Bonus One-Liner Method 5: Using a Function in List Comprehension

For complex transformations, a function can be defined and then called within a list comprehension to create each dictionary. This method provides clear separation of logic and can handle intricate data shaping.

Here’s an example:

def create_dict(name, subject, score):
    return {'name': name, 'subject': subject, 'exam_passed': score > 75}

students = [('Alice', 'Math', 90), ('Bob', 'Physics', 70), ('Charlie', 'English', 85)]
list_of_dicts = [create_dict(name, subject, score) for name, subject, score in students]

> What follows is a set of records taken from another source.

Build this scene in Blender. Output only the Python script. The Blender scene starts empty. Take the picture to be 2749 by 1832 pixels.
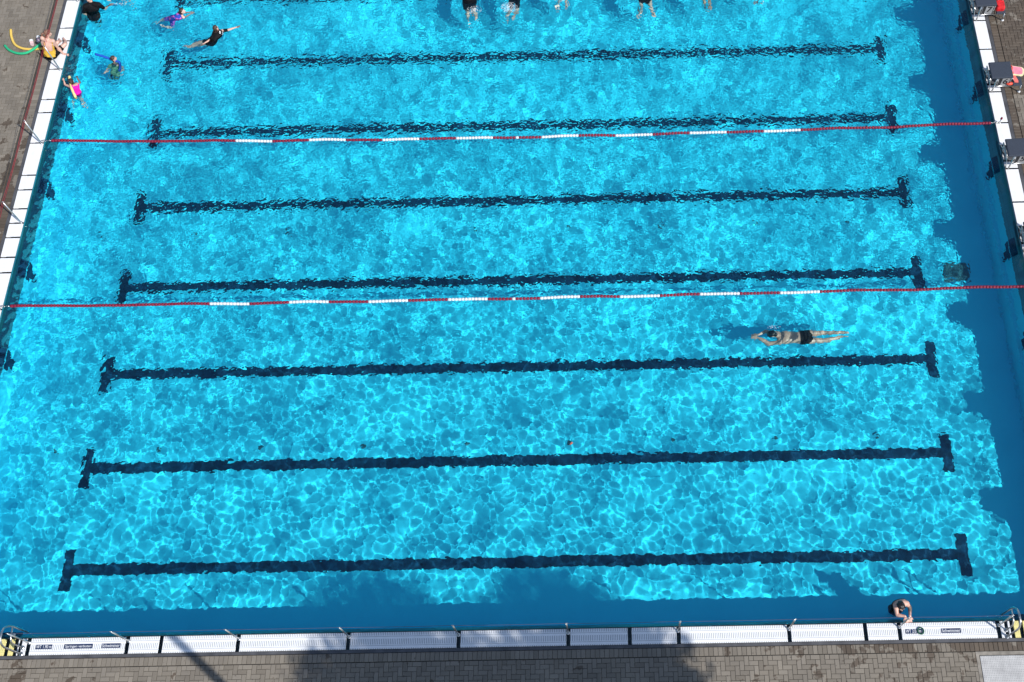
# Outdoor swimming pool seen from a height: water with refracted sunlight, lane ropes, swimmers, paved deck.
import bpy, math, random
import numpy as np
from mathutils import Vector, Matrix

random.seed(7)
SC = bpy.context.scene
COL = SC.collection
PI = math.pi
R_ = math.radians

# camera of the photograph
CAM_LOC=(14.7411,-5.6099,23.8780)
CAM_ROT=(0.457108,0.018193,-0.014029)
CAM_F=38.9042
CAM_SHIFT=(-0.081227,0.005260)

# ------------------------------------------------------------------ small helpers
def V(*a):
    return np.array(a, float)

def unit(v):
    v = np.array(v, float)
    n = np.linalg.norm(v)
    return v / n if n > 1e-9 else v

def frame_for(d):
    d = unit(d)
    a = V(0, 0, 1) if abs(d[2]) < 0.9 else V(1, 0, 0)
    u = unit(np.cross(a, d))
    return u, np.cross(d, u), d

class MB:
    """collects simple shapes and links them as one mesh object"""
    def __init__(s):
        s.v, s.f, s.m = [], [], []
    def add(s, vs, fs, mi=0):
        o = len(s.v)
        s.v += [tuple(map(float, p)) for p in vs]
        s.f += [tuple(o + i for i in q) for q in fs]
        s.m += [mi] * len(fs)
        return s
    def box(s, x0, x1, y0, y1, z0, z1, mi=0):
        vs = [(x0, y0, z0), (x1, y0, z0), (x1, y1, z0), (x0, y1, z0), (x0, y0, z1), (x1, y0, z1), (x1, y1, z1), (x0, y1, z1)]
        return s.add(vs, [(3, 2, 1, 0), (4, 5, 6, 7), (0, 1, 5, 4), (1, 2, 6, 5), (2, 3, 7, 6), (3, 0, 4, 7)], mi)
    def slab(s, x0, x1, y0, y1, z0, z1, c=0.006, mi=0):
        """box with a chamfered top edge"""
        vs = [(x0, y0, z0), (x1, y0, z0), (x1, y1, z0), (x0, y1, z0),
              (x0, y0, z1 - c), (x1, y0, z1 - c), (x1, y1, z1 - c), (x0, y1, z1 - c),
              (x0 + c, y0 + c, z1), (x1 - c, y0 + c, z1), (x1 - c, y1 - c, z1), (x0 + c, y1 - c, z1)]
        fs = [(3, 2, 1, 0), (8, 9, 10, 11)]
        for a in (0, 4):
            for i in range(4):
                j = (i + 1) % 4
                fs.append((a + i, a + j, a + 4 + j, a + 4 + i))
        return s.add(vs, fs, mi)
    def tube(s, pts, r, n=10, mi=0, closed=False, caps=True):
        pts = [np.array(p, float) for p in pts]
        k = len(pts)
        rs = r if isinstance(r, (list, tuple)) else [r] * k
        vs, fs = [], []
        u = None
        for i, p in enumerate(pts):
            if closed:
                d = pts[(i + 1) % k] - pts[i - 1]
            else:
                d = pts[min(i + 1, k - 1)] - pts[max(i - 1, 0)]
            d = unit(d)
            if u is None:
                u, w, _ = frame_for(d)
            else:
                u = unit(u - d * np.dot(u, d))
                w = np.cross(d, u)
            for q in range(n):
                a = 2 * PI * q / n
                vs.append(p + rs[i] * (u * math.cos(a) + w * math.sin(a)))
        for i in range(k if closed else k - 1):
            j = (i + 1) % k
            for q in range(n):
                t = (q + 1) % n
                fs.append((i * n + q, i * n + t, j * n + t, j * n + q))
        if caps and not closed:
            fs.append(tuple(range(n))[::-1])
            fs.append(tuple((k - 1) * n + q for q in range(n)))
        return s.add(vs, fs, mi)
    def lathe(s, c, prof, axis=(0, 0, 1), n=14, mi=0):
        """prof: (radius, height along axis)"""
        u, w, d = frame_for(axis)
        c = np.array(c, float)
        vs, fs = [], []
        for r, h in prof:
            for q in range(n):
                a = 2 * PI * q / n
                vs.append(c + d * h + r * (u * math.cos(a) + w * math.sin(a)))
        for i in range(len(prof) - 1):
            for q in range(n):
                t = (q + 1) % n
                fs.append((i * n + q, i * n + t, (i + 1) * n + t, (i + 1) * n + q))
        fs.append(tuple(range(n))[::-1])
        fs.append(tuple((len(prof) - 1) * n + q for q in range(n)))
        return s.add(vs, fs, mi)
    def ball(s, c, r, ax=None, n=12, m=8, mi=0):
        """ellipsoid; ax = three axis vectors"""
        c = np.array(c, float)
        r = np.array(r if hasattr(r, '__len__') else [r] * 3, float)
        A = np.array(ax if ax is not None else np.eye(3), float)
        vs = [c + A.T @ (r * V(0, 0, -1))]
        for i in range(1, m):
            t = PI * i / m - PI / 2
            for q in range(n):
                a = 2 * PI * q / n
                vs.append(c + A.T @ (r * V(math.cos(t) * math.cos(a), math.cos(t) * math.sin(a), math.sin(t))))
        vs.append(c + A.T @ (r * V(0, 0, 1)))
        fs = []
        for q in range(n):
            t = (q + 1) % n
            fs.append((0, 1 + t, 1 + q))
            for i in range(m - 2):
                b = 1 + i * n
                fs.append((b + q, b + t, b + n + t, b + n + q))
            b = 1 + (m - 2) * n
            fs.append((b + q, b + t, len(vs) - 1))
        return s.add(vs, fs, mi)
    def prism(s, poly, z0, z1, mi=0):
        n = len(poly)
        vs = [(x, y, z0) for x, y in poly] + [(x, y, z1) for x, y in poly]
        fs = [tuple(range(n))[::-1], tuple(range(n, 2 * n))]
        for i in range(n):
            j = (i + 1) % n
            fs.append((i, j, n + j, n + i))
        return s.add(vs, fs, mi)
    def sheet(s, x0, x1, y0, y1, z, mi=0):
        return s.add([(x0, y0, z), (x1, y0, z), (x1, y1, z), (x0, y1, z)], [(0, 1, 2, 3)], mi)
    def build(s, name, mats, parent=None, smooth=False, caustic=False):
        me = bpy.data.meshes.new(name)
        me.from_pydata(s.v, [], s.f)
        mats = mats if isinstance(mats, (list, tuple)) else [mats]
        for m in mats:
            me.materials.append(m)
        if len(mats) > 1:
            me.polygons.foreach_set('material_index', s.m)
        if smooth:
            me.polygons.foreach_set('use_smooth', [True] * len(s.f))
        me.update()
        return link(name, me, parent, caustic)

def link(name, data, parent=None, caustic=False):
    o = bpy.data.objects.new(name, data)
    COL.objects.link(o)
    if parent is not None:
        o.parent = parent
        o.matrix_parent_inverse = parent_matrix(parent).inverted()
    if caustic:
        o.cycles.is_caustics_receiver = True
    return o

def parent_matrix(o):
    m = Matrix.LocRotScale(o.location, o.rotation_euler, o.scale)
    if o.parent is not None:
        return parent_matrix(o.parent) @ o.matrix_parent_inverse @ m
    return m

def thing(name, loc, label, cat, group=None):
    o = bpy.data.objects.new(name, None)
    o.empty_display_size = 0.1
    COL.objects.link(o)
    o.location = loc
    return tag(o, label, cat, group)

def tag(o, label=None, cat=None, group=None, kind=None):
    for k, v in (('label', label), ('category', cat), ('group', group), ('kind', kind)):
        if v:
            o[k] = v
    return o

def struct(o):
    o['kind'] = 'structure'
    return o

def copy_tree(o, parent=None):
    c = o.copy()
    COL.objects.link(c)
    if parent is not None:
        c.parent = parent
    for ch in list(KIDS.get(o.name, [])):
        d = copy_tree(ch, c)
        KIDS.setdefault(c.name, []).append(d)
    return c

KIDS = {}
def kids_of(root):
    """remember the parts of a prototype before it is copied"""
    for o in COL.objects:
        if o.parent is not None:
            lst = KIDS.setdefault(o.parent.name, [])
            if o not in lst:
                lst.append(o)

# ------------------------------------------------------------------ materials
class NT:
    def __init__(s, name):
        s.mat = bpy.data.materials.new(name)
        s.mat.use_nodes = True
        s.t = s.mat.node_tree
        s.b = s.t.nodes['Principled BSDF']
    def n(s, typ, **kw):
        o = s.t.nodes.new(typ)
        for k, v in kw.items():
            setattr(o, k, v)
        return o
    def l(s, a, b):
        s.t.links.new(a, b)
    def pos(s, obj=False):
        if obj:
            return s.n('ShaderNodeTexCoord').outputs['Object']
        return s.n('ShaderNodeNewGeometry').outputs['Position']
    def noise(s, vec, scale, detail=3, rough=0.55, dim='3D'):
        o = s.n('ShaderNodeTexNoise')
        o.inputs['Scale'].default_value = scale
        o.inputs['Detail'].default_value = detail
        o.inputs['Roughness'].default_value = rough
        if vec is not None:
            s.l(vec, o.inputs['Vector'])
        return o.outputs['Fac']
    def ramp(s, fac, stops):
        o = s.n('ShaderNodeValToRGB')
        e = o.color_ramp.elements
        while len(e) < len(stops):
            e.new(0.5)
        for x, (p, c) in zip(e, stops):
            x.position = p
            x.color = (*c, 1) if len(c) == 3 else c
        s.l(fac, o.inputs['Fac'])
        return o.outputs['Color']
    def math(s, op, a, b=None, clamp=False):
        o = s.n('ShaderNodeMath', operation=op, use_clamp=clamp)
        for i, q in enumerate((a, b)):
            if q is None:
                continue
            if isinstance(q, (int, float)):
                o.inputs[i].default_value = q
            else:
                s.l(q, o.inputs[i])
        return o.outputs[0]
    def mix(s, fac, a, b, mode='MIX'):
        o = s.n('ShaderNodeMix', data_type='RGBA', blend_type=mode)
        for i, q in ((0, fac), (6, a), (7, b)):
            if isinstance(q, (int, float)):
                o.inputs[i].default_value = q
            elif isinstance(q, (tuple, list)):
                o.inputs[i].default_value = (*q, 1)
            else:
                s.l(q, o.inputs[i])
        return o.outputs[2]
    def bump(s, h, strength=0.3, dist=0.01):
        o = s.n('ShaderNodeBump')
        o.inputs['Strength'].default_value = strength
        o.inputs['Distance'].default_value = dist
        s.l(h, o.inputs['Height'])
        s.l(o.outputs[0], s.b.inputs['Normal'])
    def col(s, c):
        if isinstance(c, (tuple, list)):
            s.b.inputs['Base Color'].default_value = (*c, 1)
        else:
            s.l(c, s.b.inputs['Base Color'])
    def set(s, rough=0.5, metal=0.0, spec=None):
        if isinstance(rough, (int, float)):
            s.b.inputs['Roughness'].default_value = rough
        else:
            s.l(rough, s.b.inputs['Roughness'])
        s.b.inputs['Metallic'].default_value = metal
        if spec is not None:
            s.b.inputs['Specular IOR Level'].default_value = spec
        return s.mat

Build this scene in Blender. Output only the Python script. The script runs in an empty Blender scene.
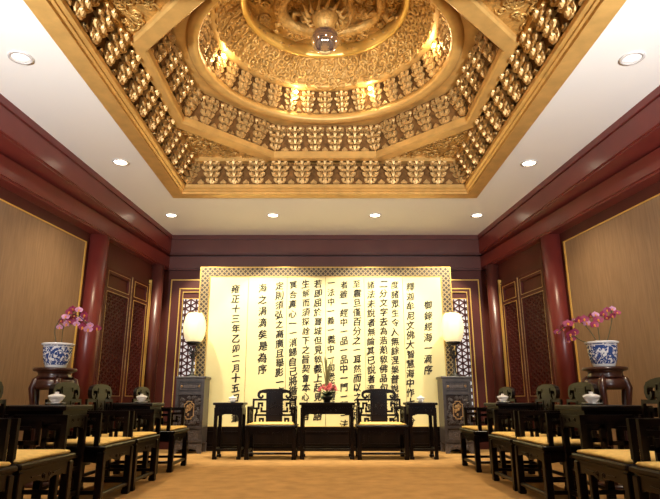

[{'name': 'Alice', 'subject': 'Math', 'exam_passed': True},
 {'name': 'Bob', 'subject': 'Physics', 'exam_passed': False},
 {'name': 'Charlie', 'subject': 'English', 'exam_passed': True}]

The above example defines a function create_dict that returns a dictionary with an additional boolean entry. This function is invoked for each tuple in the students list using list comprehension.


  • Method 1: Basic List Comprehension. Strengths: Simple and concise. Weaknesses: Not flexible for varying structures or additional processing.
  • Method 2: Using zip Function. Strengths: Separates data from structure, allows reuse of keys list. Weaknesses: Requires parallel lists, more overhead when zipping long lists.
  • Method 3: Conditional Logic in List Comprehension. Strengths: Provides inline filtering and conditional structure changes. Weaknesses: Can get complicated with multiple conditions.
  • Method 4: Nested List Comprehensions. Strengths: Great for complex data structures. Weaknesses: Can be difficult to read and understand, especially with deep nesting.
  • Method 5: Using a Function inside List Comprehension. Strengths: Keeps code organized, clear separation of concerns. Weaknesses: Might be less efficient due to function call overhead in some cases.